Task instructions: Return the first line, the line containing "-.0715, .03), .004).build('indicator', greyp, t)", and every line between them, exactly as they stand.

Material:
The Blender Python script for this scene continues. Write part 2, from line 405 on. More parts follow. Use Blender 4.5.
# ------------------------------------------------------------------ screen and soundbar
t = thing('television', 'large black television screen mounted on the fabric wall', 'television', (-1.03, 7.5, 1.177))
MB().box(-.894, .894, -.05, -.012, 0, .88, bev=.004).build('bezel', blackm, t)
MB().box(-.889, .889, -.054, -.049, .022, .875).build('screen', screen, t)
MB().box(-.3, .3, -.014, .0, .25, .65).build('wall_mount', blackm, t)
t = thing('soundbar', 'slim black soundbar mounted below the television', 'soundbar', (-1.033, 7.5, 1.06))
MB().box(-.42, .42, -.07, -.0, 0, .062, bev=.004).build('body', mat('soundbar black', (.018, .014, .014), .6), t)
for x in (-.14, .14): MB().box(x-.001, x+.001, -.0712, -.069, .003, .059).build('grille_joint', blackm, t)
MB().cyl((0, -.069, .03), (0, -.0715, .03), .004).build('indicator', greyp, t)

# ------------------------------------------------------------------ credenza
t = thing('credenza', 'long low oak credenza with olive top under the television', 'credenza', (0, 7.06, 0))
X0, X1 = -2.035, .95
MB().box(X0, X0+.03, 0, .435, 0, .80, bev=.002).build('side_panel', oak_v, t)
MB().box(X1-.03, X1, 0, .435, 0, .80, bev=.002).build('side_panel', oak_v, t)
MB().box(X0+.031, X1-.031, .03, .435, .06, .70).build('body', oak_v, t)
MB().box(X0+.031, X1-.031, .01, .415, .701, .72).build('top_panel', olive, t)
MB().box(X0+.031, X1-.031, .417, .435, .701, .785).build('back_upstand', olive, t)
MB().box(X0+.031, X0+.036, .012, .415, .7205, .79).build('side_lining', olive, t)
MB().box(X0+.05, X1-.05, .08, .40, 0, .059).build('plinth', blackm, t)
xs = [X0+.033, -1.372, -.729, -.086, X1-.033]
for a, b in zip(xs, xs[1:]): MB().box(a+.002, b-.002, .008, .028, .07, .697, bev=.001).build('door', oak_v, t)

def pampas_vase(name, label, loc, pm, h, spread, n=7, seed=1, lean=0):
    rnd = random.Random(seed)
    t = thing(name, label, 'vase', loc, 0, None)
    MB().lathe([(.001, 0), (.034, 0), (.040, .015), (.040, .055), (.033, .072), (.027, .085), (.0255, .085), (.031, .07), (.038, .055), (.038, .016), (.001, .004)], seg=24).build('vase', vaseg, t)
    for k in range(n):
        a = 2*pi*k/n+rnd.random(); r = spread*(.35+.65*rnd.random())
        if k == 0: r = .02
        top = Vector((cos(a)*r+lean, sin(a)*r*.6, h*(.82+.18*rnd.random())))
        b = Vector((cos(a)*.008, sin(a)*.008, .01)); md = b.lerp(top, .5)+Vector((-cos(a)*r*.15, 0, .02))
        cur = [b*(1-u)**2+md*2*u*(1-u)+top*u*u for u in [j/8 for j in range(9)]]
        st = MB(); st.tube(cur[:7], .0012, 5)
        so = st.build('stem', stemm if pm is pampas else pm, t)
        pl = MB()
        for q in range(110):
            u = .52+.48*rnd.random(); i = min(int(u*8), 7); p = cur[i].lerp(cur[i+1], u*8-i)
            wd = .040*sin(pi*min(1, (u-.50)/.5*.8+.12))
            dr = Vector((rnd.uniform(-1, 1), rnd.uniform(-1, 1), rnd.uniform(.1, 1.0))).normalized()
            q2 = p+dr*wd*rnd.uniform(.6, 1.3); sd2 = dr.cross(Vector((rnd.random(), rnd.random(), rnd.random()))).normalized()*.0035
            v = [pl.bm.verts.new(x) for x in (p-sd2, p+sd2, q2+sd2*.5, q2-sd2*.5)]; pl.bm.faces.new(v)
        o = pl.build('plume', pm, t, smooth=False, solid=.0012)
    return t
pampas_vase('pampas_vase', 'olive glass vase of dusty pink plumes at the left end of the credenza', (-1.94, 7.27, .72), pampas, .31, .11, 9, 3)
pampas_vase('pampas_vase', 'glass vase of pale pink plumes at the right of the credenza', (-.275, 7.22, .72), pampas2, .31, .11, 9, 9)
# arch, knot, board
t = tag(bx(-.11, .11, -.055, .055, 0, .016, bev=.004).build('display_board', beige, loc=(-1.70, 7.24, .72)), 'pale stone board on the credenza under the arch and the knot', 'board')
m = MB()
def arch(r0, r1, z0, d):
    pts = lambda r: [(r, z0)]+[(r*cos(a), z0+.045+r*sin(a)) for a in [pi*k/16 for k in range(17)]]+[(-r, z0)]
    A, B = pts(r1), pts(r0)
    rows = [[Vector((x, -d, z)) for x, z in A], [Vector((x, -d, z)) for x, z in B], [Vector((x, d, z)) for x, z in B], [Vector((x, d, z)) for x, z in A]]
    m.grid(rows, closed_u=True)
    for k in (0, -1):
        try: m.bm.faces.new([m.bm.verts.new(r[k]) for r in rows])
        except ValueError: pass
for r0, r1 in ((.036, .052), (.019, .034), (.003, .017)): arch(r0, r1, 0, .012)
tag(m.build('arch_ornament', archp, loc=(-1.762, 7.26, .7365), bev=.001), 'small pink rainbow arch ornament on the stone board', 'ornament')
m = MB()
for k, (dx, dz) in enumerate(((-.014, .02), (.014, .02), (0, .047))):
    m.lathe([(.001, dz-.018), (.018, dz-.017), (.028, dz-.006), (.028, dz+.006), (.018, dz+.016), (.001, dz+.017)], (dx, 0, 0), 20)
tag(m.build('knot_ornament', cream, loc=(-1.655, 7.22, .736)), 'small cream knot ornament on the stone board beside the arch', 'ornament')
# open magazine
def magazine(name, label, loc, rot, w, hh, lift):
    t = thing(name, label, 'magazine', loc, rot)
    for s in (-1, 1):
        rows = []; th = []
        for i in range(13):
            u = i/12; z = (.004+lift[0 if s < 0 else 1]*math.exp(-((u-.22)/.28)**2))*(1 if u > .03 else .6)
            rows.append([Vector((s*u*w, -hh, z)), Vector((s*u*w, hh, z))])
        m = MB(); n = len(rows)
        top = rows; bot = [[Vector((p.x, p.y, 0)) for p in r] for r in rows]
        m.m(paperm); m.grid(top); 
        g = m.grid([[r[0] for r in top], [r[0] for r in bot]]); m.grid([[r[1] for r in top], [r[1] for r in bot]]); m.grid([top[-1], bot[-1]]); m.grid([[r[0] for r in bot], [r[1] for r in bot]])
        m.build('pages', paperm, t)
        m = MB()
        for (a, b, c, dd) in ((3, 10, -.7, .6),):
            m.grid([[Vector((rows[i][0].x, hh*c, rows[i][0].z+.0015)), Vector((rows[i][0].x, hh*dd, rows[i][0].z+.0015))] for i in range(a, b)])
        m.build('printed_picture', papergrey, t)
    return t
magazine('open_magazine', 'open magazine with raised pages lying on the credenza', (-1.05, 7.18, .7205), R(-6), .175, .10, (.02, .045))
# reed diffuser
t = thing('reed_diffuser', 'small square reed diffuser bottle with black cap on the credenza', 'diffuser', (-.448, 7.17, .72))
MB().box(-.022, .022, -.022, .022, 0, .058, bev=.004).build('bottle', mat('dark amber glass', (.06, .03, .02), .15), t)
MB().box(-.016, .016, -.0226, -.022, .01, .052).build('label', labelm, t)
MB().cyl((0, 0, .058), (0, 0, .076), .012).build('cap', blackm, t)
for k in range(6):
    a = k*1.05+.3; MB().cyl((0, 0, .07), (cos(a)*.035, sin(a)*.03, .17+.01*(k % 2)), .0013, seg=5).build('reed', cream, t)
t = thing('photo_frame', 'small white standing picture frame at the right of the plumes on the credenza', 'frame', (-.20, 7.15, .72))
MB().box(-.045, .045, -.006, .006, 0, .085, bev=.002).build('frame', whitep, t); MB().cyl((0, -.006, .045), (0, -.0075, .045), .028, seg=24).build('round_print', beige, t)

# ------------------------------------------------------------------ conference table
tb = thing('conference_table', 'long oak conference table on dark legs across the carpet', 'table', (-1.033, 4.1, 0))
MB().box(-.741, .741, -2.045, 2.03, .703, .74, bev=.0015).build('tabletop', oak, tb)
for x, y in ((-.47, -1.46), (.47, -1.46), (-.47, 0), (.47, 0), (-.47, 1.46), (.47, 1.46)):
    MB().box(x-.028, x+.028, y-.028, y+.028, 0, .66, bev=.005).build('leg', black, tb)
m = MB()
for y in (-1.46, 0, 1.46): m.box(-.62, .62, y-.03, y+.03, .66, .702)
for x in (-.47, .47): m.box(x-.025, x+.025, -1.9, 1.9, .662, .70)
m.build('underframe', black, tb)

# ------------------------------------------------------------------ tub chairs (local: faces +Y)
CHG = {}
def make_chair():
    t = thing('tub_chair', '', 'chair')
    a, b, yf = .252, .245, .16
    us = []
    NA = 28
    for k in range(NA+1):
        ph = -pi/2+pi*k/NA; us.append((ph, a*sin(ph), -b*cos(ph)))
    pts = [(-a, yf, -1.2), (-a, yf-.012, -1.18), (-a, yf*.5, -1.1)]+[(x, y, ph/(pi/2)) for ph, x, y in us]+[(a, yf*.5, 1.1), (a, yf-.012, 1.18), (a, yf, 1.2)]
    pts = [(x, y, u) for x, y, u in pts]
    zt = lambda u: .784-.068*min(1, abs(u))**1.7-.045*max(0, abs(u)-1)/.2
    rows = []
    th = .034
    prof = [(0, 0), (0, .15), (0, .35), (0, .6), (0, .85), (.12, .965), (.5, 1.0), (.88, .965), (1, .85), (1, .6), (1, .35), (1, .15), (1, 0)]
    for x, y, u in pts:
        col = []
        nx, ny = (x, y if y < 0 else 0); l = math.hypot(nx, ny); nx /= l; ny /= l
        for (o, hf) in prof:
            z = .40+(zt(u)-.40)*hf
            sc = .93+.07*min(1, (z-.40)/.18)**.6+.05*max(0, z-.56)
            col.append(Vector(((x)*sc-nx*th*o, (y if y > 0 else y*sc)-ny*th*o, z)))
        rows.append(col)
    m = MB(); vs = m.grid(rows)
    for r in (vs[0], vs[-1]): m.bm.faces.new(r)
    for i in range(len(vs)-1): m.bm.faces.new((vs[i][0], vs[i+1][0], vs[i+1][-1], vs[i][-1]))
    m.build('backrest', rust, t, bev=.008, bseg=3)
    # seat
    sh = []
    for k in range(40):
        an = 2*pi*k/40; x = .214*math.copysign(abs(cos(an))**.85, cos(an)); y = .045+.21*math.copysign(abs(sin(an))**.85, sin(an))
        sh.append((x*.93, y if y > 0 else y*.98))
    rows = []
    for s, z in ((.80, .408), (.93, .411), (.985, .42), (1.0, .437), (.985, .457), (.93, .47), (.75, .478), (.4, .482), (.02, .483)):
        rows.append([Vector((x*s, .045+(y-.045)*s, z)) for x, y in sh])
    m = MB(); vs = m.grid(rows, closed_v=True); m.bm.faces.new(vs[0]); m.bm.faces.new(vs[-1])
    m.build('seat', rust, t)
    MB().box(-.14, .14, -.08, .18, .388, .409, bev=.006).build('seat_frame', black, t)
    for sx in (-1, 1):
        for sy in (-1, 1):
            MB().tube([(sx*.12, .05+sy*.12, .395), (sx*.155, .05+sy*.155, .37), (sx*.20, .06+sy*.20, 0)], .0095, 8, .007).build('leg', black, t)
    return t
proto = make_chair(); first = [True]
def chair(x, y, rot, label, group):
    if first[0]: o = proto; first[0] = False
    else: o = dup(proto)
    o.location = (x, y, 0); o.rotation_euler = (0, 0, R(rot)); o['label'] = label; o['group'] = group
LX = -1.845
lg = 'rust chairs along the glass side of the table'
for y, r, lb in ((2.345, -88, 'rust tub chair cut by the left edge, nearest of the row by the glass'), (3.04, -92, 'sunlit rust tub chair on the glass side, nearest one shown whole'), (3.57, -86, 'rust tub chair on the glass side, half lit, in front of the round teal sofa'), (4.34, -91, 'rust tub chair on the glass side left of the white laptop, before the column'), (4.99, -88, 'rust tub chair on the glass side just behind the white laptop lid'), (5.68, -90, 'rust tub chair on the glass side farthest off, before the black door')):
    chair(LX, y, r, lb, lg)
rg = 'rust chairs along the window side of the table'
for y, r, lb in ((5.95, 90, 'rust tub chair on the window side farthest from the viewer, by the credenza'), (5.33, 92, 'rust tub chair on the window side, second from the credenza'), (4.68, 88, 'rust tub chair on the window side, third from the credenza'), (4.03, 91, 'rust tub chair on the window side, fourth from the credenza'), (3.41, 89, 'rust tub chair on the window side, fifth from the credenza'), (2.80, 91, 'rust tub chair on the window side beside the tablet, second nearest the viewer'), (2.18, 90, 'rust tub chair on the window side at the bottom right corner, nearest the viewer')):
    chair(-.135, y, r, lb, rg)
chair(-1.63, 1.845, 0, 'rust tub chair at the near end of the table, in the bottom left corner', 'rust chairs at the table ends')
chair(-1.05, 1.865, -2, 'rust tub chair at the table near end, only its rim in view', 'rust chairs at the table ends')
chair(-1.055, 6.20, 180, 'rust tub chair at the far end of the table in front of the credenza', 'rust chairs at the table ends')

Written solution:
The Blender Python script for this scene continues. Write part 2, from line 405 on. More parts follow. Use Blender 4.5.
# ------------------------------------------------------------------ screen and soundbar
t = thing('television', 'large black television screen mounted on the fabric wall', 'television', (-1.03, 7.5, 1.177))
MB().box(-.894, .894, -.05, -.012, 0, .88, bev=.004).build('bezel', blackm, t)
MB().box(-.889, .889, -.054, -.049, .022, .875).build('screen', screen, t)
MB().box(-.3, .3, -.014, .0, .25, .65).build('wall_mount', blackm, t)
t = thing('soundbar', 'slim black soundbar mounted below the television', 'soundbar', (-1.033, 7.5, 1.06))
MB().box(-.42, .42, -.07, -.0, 0, .062, bev=.004).build('body', mat('soundbar black', (.018, .014, .014), .6), t)
for x in (-.14, .14): MB().box(x-.001, x+.001, -.0712, -.069, .003, .059).build('grille_joint', blackm, t)
MB().cyl((0, -.069, .03), (0, -.0715, .03), .004).build('indicator', greyp, t)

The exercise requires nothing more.